Alors, bien sûr, on est parfois un peu frustré de ne pas avoir plus d’explications sur le monde qui entoure Dæmone. Bien sûr, on peut regretter que certains personnages sont peu exploités (dans les victimes de Dæmone, le médecin/bourreau repentant avait plein de potentiel), mais c’est le prix à payer pour la force du récit : un véritable coup de poing, bourré d’hémoglobine et de drones ultra-armés. Avec, tout de même, un sens. Au-delà de l’exercice de style, on ne peut qu’être charmé par le brio de Day pour imposer un rythme et un cadre en allant à l’essentiel. Du tout bon.

Entremonde

De Neil Gaiman et Michael Reaves, 2007

Comment ne pas aimer Neil Gaiman ? Après avoir scénarisé Sandman, tout lui sera pardonné. Même cet ébauche de série pour ado, avec super-héros et voyages dans le multivers garantis. Peut-être est-ce l’alliance avec Michael Reaves, surtout connu pour avoir pondu quelques séries dans l’univers étendu de Star Wars ? Peut-être est-ce une envie soudaine de se détendre et de rédiger quelque chose de simple, un peu comme ce que fait Brandon Sanderson avec sa série Alcatraz. Peut-être. Quoi qu’il en soit, Entremonde ne fera pas date.

En résumé, on y suit les mésaventures de Joey, un ado passe-partout qui se découvre le pouvoir de naviguer entre les mondes du multivers (vous savez, comme dans Slider ?), ici appelé l’altivers. Pas de chance pour lui : deux puissantes maléfiques tentent de prendre contrôle de toutes les réalités parallèles. L’une se base sur sa foi en la technologie là où l’autre table sur la magie. Noire, bien entendu.

Et le brave Joey, qui n’est pas doué pour grand chose, se révèle être un « marcheur » (ceux qui savent trouver les passages entre les réalités parallèles) avec un potentiel gigantesque (qui l’eut cru ?). Rapidement menacé par l’empire technologique, il est sauvé par un autre marcheur mystérieux avant d’être enlevé par une sorcière retorse pour servir de carburant à son vaisseau transplaneur.

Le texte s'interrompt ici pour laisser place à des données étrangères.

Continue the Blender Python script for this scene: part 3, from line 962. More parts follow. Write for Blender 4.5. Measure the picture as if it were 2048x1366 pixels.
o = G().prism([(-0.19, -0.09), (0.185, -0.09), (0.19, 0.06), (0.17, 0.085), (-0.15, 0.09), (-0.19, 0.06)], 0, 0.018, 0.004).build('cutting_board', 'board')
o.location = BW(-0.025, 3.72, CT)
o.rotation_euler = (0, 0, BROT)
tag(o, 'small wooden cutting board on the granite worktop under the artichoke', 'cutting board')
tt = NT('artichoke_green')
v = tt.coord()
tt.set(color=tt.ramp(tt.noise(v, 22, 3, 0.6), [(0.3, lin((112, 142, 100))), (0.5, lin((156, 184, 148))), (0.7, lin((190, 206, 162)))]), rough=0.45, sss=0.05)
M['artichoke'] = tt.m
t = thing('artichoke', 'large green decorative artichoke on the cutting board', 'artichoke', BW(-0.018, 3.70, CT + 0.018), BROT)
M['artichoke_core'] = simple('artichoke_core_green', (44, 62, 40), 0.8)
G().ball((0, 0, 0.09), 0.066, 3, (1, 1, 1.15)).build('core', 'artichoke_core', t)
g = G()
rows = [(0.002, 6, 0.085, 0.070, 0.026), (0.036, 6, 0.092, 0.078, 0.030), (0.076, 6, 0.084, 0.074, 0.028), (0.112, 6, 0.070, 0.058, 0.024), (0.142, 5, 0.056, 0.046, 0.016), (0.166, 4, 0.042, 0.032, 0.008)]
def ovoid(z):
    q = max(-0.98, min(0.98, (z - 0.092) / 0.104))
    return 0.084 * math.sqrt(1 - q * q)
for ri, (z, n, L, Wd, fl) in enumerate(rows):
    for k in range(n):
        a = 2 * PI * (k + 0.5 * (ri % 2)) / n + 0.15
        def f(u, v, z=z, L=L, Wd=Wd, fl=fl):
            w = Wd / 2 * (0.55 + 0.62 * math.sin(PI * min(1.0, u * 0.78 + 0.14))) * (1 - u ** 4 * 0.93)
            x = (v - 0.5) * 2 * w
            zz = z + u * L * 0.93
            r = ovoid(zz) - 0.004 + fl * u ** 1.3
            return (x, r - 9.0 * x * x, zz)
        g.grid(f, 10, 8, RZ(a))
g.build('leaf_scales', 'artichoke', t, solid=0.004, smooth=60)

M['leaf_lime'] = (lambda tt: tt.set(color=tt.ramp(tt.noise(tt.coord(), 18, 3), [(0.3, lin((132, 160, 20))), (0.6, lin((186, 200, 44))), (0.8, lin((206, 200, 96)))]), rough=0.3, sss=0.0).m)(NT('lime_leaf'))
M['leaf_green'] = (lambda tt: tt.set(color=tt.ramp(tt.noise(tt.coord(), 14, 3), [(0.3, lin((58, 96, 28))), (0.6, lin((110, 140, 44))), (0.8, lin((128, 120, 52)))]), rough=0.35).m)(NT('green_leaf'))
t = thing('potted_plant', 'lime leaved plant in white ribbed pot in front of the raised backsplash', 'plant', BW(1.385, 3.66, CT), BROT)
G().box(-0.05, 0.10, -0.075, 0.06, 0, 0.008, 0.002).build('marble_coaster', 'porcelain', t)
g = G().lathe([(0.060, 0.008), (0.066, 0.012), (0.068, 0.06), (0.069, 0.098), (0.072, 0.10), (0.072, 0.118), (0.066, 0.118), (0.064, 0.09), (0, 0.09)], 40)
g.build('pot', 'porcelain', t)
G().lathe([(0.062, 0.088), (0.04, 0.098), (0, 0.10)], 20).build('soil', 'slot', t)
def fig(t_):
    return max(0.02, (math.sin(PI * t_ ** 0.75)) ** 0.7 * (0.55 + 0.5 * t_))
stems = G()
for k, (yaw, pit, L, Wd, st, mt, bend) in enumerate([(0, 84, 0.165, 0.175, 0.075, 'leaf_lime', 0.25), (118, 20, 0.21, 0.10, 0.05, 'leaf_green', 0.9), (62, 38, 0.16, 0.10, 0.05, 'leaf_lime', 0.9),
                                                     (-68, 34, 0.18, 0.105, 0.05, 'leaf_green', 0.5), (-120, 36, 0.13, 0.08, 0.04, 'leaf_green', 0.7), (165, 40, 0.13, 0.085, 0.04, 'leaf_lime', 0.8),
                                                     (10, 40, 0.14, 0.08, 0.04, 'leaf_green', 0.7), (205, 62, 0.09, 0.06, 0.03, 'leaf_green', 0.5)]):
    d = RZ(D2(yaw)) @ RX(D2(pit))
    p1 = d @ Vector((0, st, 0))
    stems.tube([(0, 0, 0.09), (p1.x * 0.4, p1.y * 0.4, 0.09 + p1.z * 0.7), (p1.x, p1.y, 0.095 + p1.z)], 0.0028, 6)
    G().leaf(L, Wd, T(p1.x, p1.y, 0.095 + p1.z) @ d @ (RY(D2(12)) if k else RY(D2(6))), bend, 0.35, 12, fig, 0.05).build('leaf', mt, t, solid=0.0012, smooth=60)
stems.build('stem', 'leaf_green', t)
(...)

Il est fort heureusement à nouveau sauvé par le marcheur mystérieux qui l’emmène au cœur de la résistance : une cité de l’Entremonde dont tous les habitants sont … des versions parallèles de lui-même !

Et j’arrête là, sinon je vous raconte tout le bouquin. Vous aurez compris aux quelques remarques cyniques que l’histoire m’a laissé relativement indifférent. Handicapé par sa taille réduite (à peine un peu plus de 200 pages), le bouquin ne prend ni le temps d’installer ses personnages, ni de les creuser, ni de rendre crédible sa trame principale. Tout va très vite, les bonnes idées et les rebondissements éculés se succèdent sans même qu’on ait le temps de les laisser macérer un peu.

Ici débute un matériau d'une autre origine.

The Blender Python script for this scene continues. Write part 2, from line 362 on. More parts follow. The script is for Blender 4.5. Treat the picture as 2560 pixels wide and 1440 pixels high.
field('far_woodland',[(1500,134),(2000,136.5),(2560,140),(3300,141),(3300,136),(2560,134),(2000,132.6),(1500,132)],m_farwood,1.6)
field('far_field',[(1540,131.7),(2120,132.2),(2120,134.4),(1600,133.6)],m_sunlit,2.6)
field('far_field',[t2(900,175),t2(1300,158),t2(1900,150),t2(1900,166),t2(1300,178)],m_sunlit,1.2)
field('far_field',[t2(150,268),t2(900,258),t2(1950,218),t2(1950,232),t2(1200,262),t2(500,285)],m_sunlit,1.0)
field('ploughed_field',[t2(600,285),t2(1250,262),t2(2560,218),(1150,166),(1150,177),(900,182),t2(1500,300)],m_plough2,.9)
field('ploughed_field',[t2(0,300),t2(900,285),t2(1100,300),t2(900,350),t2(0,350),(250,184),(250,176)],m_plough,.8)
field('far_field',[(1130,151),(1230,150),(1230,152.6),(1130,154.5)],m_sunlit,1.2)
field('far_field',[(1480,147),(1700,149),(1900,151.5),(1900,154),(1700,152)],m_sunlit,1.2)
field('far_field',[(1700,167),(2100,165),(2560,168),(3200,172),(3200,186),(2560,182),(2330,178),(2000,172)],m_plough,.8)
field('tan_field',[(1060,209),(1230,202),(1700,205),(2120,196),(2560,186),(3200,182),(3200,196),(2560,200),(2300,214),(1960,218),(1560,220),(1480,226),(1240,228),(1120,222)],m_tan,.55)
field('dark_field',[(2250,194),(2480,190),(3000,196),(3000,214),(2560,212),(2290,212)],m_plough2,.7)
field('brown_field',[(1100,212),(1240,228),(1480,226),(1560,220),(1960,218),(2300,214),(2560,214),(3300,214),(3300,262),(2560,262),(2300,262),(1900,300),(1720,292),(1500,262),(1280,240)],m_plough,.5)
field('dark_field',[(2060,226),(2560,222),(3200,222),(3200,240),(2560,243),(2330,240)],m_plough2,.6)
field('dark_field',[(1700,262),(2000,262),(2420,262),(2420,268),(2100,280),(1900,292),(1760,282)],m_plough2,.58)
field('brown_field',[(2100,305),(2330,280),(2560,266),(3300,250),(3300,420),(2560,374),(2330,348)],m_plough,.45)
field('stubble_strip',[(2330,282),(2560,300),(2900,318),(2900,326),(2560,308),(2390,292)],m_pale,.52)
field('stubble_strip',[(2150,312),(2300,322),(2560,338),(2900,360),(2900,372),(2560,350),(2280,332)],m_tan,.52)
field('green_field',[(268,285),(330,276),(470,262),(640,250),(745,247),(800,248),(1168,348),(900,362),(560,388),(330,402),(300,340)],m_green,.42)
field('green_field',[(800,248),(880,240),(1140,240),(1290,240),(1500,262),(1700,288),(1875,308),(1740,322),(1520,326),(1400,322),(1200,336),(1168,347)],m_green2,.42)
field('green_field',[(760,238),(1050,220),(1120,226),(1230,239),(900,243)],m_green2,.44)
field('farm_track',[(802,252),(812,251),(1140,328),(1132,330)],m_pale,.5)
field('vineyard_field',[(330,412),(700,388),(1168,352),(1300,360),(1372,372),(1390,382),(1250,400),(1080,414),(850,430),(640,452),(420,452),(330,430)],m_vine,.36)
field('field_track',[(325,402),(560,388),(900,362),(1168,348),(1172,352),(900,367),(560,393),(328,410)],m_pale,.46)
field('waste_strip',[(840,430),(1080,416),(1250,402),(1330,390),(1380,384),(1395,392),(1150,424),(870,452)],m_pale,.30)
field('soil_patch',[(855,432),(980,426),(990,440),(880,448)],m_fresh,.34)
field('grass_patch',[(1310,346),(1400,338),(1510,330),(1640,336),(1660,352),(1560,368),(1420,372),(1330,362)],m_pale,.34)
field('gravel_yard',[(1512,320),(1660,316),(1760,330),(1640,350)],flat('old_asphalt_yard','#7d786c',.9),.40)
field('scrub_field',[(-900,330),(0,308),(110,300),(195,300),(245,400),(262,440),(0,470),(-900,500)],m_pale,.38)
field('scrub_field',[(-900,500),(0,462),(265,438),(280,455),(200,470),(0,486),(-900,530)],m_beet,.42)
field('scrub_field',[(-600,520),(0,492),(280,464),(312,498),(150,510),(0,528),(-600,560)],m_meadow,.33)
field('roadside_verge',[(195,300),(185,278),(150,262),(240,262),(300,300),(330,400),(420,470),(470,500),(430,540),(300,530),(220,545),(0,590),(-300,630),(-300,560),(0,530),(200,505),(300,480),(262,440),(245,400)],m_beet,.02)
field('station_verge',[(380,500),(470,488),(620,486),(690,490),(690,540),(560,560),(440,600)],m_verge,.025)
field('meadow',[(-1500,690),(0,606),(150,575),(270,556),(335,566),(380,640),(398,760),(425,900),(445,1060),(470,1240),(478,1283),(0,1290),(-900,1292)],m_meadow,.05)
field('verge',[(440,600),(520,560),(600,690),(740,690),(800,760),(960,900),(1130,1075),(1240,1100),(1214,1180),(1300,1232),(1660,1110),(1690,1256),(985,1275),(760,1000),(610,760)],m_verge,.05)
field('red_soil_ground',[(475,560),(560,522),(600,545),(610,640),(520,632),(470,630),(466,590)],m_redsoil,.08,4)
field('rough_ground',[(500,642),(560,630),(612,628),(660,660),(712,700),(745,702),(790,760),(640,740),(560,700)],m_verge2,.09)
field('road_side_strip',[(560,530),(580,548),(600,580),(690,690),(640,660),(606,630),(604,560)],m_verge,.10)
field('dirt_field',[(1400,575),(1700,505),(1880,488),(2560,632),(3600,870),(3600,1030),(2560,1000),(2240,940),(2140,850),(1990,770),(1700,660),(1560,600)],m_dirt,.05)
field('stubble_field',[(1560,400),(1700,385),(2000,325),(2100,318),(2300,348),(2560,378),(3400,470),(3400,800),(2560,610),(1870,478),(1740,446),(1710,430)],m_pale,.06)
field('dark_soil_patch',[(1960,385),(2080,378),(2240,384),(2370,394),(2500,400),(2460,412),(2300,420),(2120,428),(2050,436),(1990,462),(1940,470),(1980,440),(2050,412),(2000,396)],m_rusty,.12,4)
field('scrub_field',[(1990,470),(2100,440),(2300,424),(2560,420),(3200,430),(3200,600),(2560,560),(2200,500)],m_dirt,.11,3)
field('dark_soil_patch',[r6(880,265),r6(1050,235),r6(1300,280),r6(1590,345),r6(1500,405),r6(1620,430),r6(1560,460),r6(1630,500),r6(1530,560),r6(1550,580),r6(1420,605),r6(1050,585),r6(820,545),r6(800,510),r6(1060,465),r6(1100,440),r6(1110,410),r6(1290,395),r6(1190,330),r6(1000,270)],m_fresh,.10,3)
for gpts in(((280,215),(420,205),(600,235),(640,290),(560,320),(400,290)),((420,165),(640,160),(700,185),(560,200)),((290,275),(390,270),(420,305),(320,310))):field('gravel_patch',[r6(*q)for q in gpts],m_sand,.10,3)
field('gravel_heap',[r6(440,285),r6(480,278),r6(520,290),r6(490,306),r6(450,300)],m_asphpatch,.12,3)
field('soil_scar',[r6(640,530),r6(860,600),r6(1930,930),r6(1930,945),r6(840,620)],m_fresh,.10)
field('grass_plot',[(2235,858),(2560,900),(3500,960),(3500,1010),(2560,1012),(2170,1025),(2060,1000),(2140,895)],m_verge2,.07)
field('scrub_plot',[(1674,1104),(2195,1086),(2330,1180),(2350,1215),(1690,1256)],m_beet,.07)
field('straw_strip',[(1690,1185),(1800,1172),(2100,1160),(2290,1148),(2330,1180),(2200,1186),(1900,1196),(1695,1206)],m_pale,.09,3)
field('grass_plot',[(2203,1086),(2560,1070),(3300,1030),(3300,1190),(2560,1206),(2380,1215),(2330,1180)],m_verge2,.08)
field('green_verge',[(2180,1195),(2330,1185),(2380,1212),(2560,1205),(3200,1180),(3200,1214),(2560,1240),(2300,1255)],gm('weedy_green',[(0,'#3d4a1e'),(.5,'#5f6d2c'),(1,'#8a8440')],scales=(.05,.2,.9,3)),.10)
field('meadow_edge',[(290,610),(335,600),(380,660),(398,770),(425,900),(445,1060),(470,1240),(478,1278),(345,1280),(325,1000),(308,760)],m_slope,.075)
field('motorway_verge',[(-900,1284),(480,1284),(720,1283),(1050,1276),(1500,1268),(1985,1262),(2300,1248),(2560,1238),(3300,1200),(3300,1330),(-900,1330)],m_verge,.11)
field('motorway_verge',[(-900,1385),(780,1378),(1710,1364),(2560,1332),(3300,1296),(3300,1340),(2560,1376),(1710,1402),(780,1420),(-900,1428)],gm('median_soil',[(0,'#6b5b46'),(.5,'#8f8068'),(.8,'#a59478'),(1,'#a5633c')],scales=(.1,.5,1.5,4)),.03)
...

Pourtant Gaiman est plutôt bon dans les formats courts. Ses multiples nouvelles sont souvent excellentes. Au format mi-long, L’océan au bout du chemin est un véritable tour de force. Que c’est-il donc passé avec Entremonde ? Je ne vois que l’explication d’une amitié improbable avec Michael Reaves qui, de par son palmarès, est plus habitué à ce type de production alimentaire.

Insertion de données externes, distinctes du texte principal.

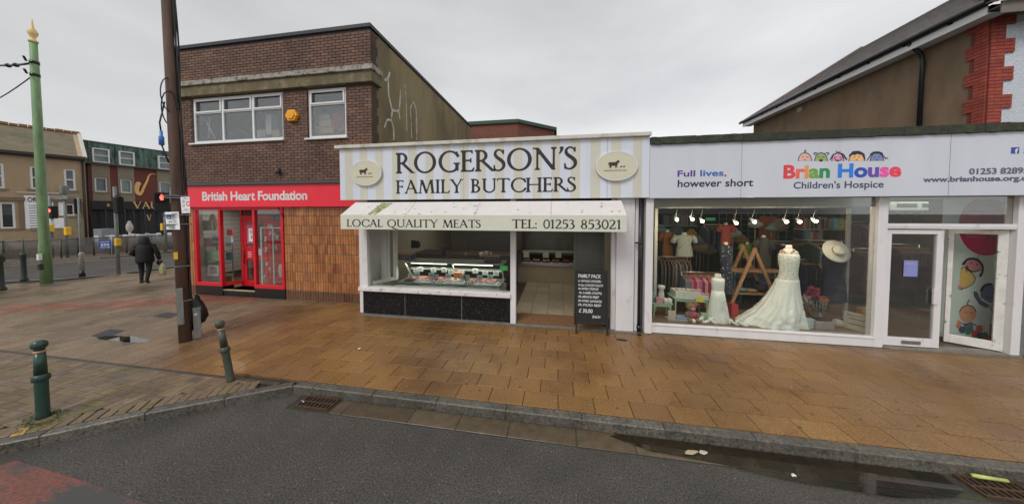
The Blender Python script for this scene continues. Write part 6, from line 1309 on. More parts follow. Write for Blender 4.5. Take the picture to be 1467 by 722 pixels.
# printed navy dress and suited forms
def form(px, pyt, pyb, hw, Y, m, label, name='dressed_mannequin', sleeve=True, cat='mannequin', neck=M_DUM, legs=False):
    t = thing(name, label, cat, at(px, pyb, Y)); H = pyb - pyt; b = MB()
    ringmesh(b, [pr(px, pyb, hw * 1.05, Y, .55, .03), pr(px, pyb - H * .35, hw * .95, Y, .55, .02), pr(px, pyb - H * .55, hw * .78, Y, .6), pr(px, pyb - H * .8, hw, Y, .6), pr(px, pyt + H * .06, hw * .98, Y, .5), pr(px, pyt, hw * .4, Y, .6)], 32, nf=9)
    part('garment', b, m, t)
    if sleeve:
        for s in (-1, 1):
            b = MB(); p0 = at(px + s * hw * .85, pyt + H * .08, Y); p1 = at(px + s * hw * 1.35, pyt + H * .38, Y); b.tube([p0, (p0 + p1) / 2 + Vector((s * .02, 0, .02)), p1], [.07, .065, .06], 10); part('sleeve', b, m, t)
    b = MB(); ringmesh(b, [pr(px, pyt + 1, hw * .35, Y, .8), pr(px, pyt - 3, hw * .28, Y, .9)], 16); part('neck', b, neck, t)
form(1040, 350, 420, 9, 6.75, mat('navy_print', (.02, .022, .04), .8, .3, 30, col2=(.3, .3, .32), c2sc=22, c2lo=.56, c2hi=.6), 'navy dress with white print hanging behind the child dress', sleeve=False)
form(980, 336, 367, 12, 7.6, mat('floral_white', (.42, .44, .38), .8, .2, 30, col2=(.12, .16, .1), c2sc=14, c2lo=.58, c2hi=.64), 'white floral short sleeved shirt on a form at the back left', 'shirt_form')
form(956, 332, 368, 8, 7.9, mat('rust_orange', (.25, .09, .03), .8, .2, 20), 'rust orange knitted top on a form at the far left inside', 'shirt_form')
form(1094, 340, 385, 9, 7.3, mat('charcoal_tweed', (.06, .06, .055), .9, .3, 40), 'charcoal suit jacket on a form behind the timber shelf', 'jacket_form')
form(1071, 350, 370, 7, 7.6, mat('lime_green', (.16, .3, .03), .8, .2, 20), 'lime green top seen behind the timber shelf apex', 'shirt_form')
form(1122, 352, 372, 8, 8.2, mat('dark_brown_cloth', (.03, .025, .02), .9), 'dark brown hat and coat form behind the wedding dress neck', 'jacket_form')
form(1195, 362, 431, 17, 6.75, mat('deep_navy', (.018, .016, .04), .8, .2, 12), 'deep navy dress on a form under the cream hat', 'dress_form', False)
form(1040, 322, 350, 8, 7.8, mat('coral_red', (.32, .06, .04), .8, .2, 12), 'coral red top high behind the navy printed dress', 'shirt_form')
# hat
c = at(1198, 360, 6.55); t = thing('wide_brim_hat', 'cream wide brimmed sun hat perched above the navy dress', 'hat', c); M_ST = mat('straw_cream', (.85, .80, .68), .8, .1, 60, .6, 120); MM = Matrix.Rotation(R(66), 4, 'X')
b = MB(); b.lathe([(.20, .012), (.235, 0), (.238, .006), (.20, .02), (.10, .03), (.10, .09), (.08, .115), (.001, .12)], c, 36, M=MM); part('brim_and_crown', b, M_ST, t)
b = MB(); b.lathe([(.102, .032), (.103, .06)], c, 36, M=MM); part('hat_band', b, mat('hat_band_beige', (.3, .24, .18), .7), t); b = MB(); b.prism([(0, 0), (.05, 0), (.03, .09), (.01, .1)], 'y', c.y - .1, c.y - .095); b.v = [(x + c.x - .02, y, z + c.z + .12) for x, y, z in b.v]; part('price_tag', b, M_WHITE, t)
# baskets, flowers, bags at the right
c = at(1172, 450, 6.5); t = thing('wire_basket', 'teal wire basket of dried flowers beside the navy dress', 'basket', c); zb = at(1172, 448, 6.5).z; zt_ = at(1172, 430, 6.5).z; b = MB()
for k in range(16): a = k * math.pi / 8; b.tube([(c.x + .10 * math.cos(a), 6.5 + .08 * math.sin(a), zb), (c.x + .13 * math.cos(a), 6.5 + .10 * math.sin(a), zt_)], .004, 4)
for z_ in (zb, (zb + zt_) / 2, zt_): k = .10 + .03 * (z_ - zb) / (zt_ - zb); b.tube([(c.x + k * math.cos(a), 6.5 + k * .8 * math.sin(a), z_) for a in np.linspace(0, 6.2832, 25)], .005, 4, False)
part('basket', b, mat('teal_wire', (.10, .25, .28), .5), t)
b = MB(); 
for k in range(3): a = k * 2.1 + .5; b.tube([(c.x + .05 * math.cos(a), 6.5 + .05 * math.sin(a), zb), (c.x + .12 * math.cos(a), 6.5 + .1 * math.sin(a), .288)], .008, 6)
part('leg', b, MATS['pale_post'], t)
for k, (px, py, r_, c3, lb) in enumerate(((1164, 418, .11, (.28, .03, .07), 'crimson dried flower bunch beside the wedding dress'), (1153, 430, .11, (.30, .22, .2), 'pale pink dried flower bunch nearest the wedding dress'), (1180, 430, .07, (.45, .14, .06), 'orange artificial flowers on the wire basket'), (1158, 443, .13, (.10, .07, .04), 'brown dried leaf bunch low beside the wedding dress'))):
    c = at(px, py, 6.5); b = MB(); q = random.Random(k)
    for i in range(90): d = Vector((q.gauss(0, 1), q.gauss(0, 1), q.gauss(0, 1.2))).normalized() * r_ * q.uniform(.4, 1.05); s_ = q.uniform(.012, .026); p = c + d; b.face([p + Vector((-s_, 0, -s_)), p + Vector((s_, q.uniform(-s_, s_), -s_)), p + Vector((s_, 0, s_)), p + Vector((-s_, q.uniform(-s_, s_), s_))])
    b.tube([c, (c.x, c.y, .288)], .006, 5); single('flower_bunch', b, mat('petal_tone_%s' % 'abcd'[k], c3, .8, .4, 50), lb, 'flowers')
boxthing('gift_bag', at(1150, 474, 6.2).x, at(1168, 474, 6.2).x, 6.2, 6.3, .287, at(1150, 457, 6.2).z, mat('pale_blue_bag', (.42, .55, .56), .5, .1, 10, col2=(.05, .06, .05), c2sc=9, c2lo=.68, c2hi=.7), 'pale blue patterned gift bag right of the wedding dress', 'bag')
t = thing('handbag', 'grey rectangular handbag with dark flap on the window floor', 'bag', at(1183, 476, 6.15)); a, c = at(1169, 476, 6.15), at(1197, 462, 6.15); b = MB(); b.box(a.x, c.x, 6.15, 6.27, .287, c.z); part('body', b, mat('grey_leather', (.30, .28, .27), .5, .08, 20), t, .015); b = MB(); b.box(a.x + .02, c.x - .02, 6.18, 6.30, c.z + .001, c.z + .05); part('flap', b, M_BLACK, t, .01)
single('folded_fabric', MB().ball((at(1200, 470, 6.4).x, 6.4, .36), .08, .1, .075), mat('white_cloth', (.5, .5, .48), .8, .3, 30), 'folded white fabric behind the grey handbag', 'cloth')
t = thing('framed_print', 'cream framed sheet of small birds leaning at the right end of the window', 'framed print', at(1230, 478, 6.2)); a = at(1209, 470, 6.4); c = at(1250, 480, 6.12)
Pq = [at(1209, 474, 6.42), at(1250, 481.5, 6.08), at(1250, 457, 6.08), at(1209, 450, 6.42)]; zlo, zhi = .287, Pq[2].z + .03
d = Vector((Pq[1].x - Pq[0].x, Pq[1].y - Pq[0].y, 0)); l = d.length; e = d.normalized(); nn = Vector((e.y, -e.x, 0))
def fp(b, s0, s1, z0, z1, t0, t1): b.prism([(Pq[0].x + e.x * s + nn.x * t_, Pq[0].y + e.y * s + nn.y * t_) for s, t_ in ((s0, t0), (s1, t0), (s1, t1), (s0, t1))], 'z', z0, z1)
b = MB(); fp(b, 0, l, zlo, zhi, -.02, 0); part('sheet', b, mat('cream_sheet', (.5, .47, .36), .6), t)
b = MB(); fp(b, 0, l, zlo, zlo + .03, .001, .02); fp(b, 0, l, zhi - .03, zhi, .001, .02); fp(b, 0, .03, zlo + .03, zhi - .03, .001, .02); fp(b, l - .03, l, zlo + .03, zhi - .03, .001, .02); part('frame', b, mat('cream_frame', (.55, .53, .42), .5), t)
b = MB(); q = random.Random(9)
for r_ in range(2):
    for i in range(7): s = .07 + i * (l - .16) / 6; z_ = zlo + .09 + r_ * .10; fp(b, s, s + .035, z_, z_ + .02, .001, .003)
part('bird_print', b, mat('bird_brown', (.14, .09, .07), .6), t)
c = at(1243, 448, 6.6); b = MB(); b.box(c.x - .09, c.x + .12, 6.6, 6.72, at(1243, 460, 6.6).z, at(1243, 442, 6.6).z); single('orange_bag', b, mat('orange_leather', (.5, .25, .04), .5), 'orange yellow bag behind the framed bird sheet', 'bag', bev=.02)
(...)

Reste quelques idées sympas et l’esquisse d’un monde qu’il serait intéressant de développer. Si le principe d’un multivers où des versions alternatives d’une même personne s’entraident pour lutter contre le chaos n’est pas neuve, il y a certainement un plaisir enfantin à imaginer les mondes d’origine des versions alternatives de Joey (la version homme-loup, la version robot, la version homme-aigle, etc.) Ces personnages secondaires sont cependant expédiés en quelques traits avec la promesse, dirait-on, de les exploiter davantage dans les inévitables suites.

Entremonde sert donc d’introduction à son personnage principal relativement insipide, qui vit ici une aventure confuse (pourquoi se bat-il ? contre quoi exactement ? quelle est la nature de la menace, autre que le péril direct pour le protagonistes ?). Les motifs des uns et des autres restent davantage schématiques qu’explicites. Par exemple, que recherchent réellement les méchants de l’histoire (bon, ok, cette question est vraie aussi pour l’Empereur, Sauron, Voldemort, pour ne citer qu’eux) ?

En refermant le livre, je ne peux donc que regretter le gâchis qu’un manque d’ambition a provoqué. Difficile de déterminer la part de responsabilité de l’un ou l’autre des auteurs, mais inutile de préciser à ce stade, je pense, que c’est très en-dessous de ce à quoi l’on s’attend avec Gaiman d’habitude, même dans sa production jeunesse, forcément plus simple (quoi que, Coraline est-il vraiment un récit tellement simple ?).

Peut-être les suites, Silver Dream, sortie en 2013 et Eternity’s Wheel, 2014, à ma connaissance inédites en français, rachètent-elle le concept et proposent-t-elle davantage à partir des idées esquissées dans Entremonde ? Je ne le saurai sans doute jamais, n’ayant pas réellement l’ambition de perdre davantage mon temps avec une série vraiment trop brouillonne, qui cherche systématiquement la facilité là où elle aurait pu proposer de nouveaux concepts intéressants.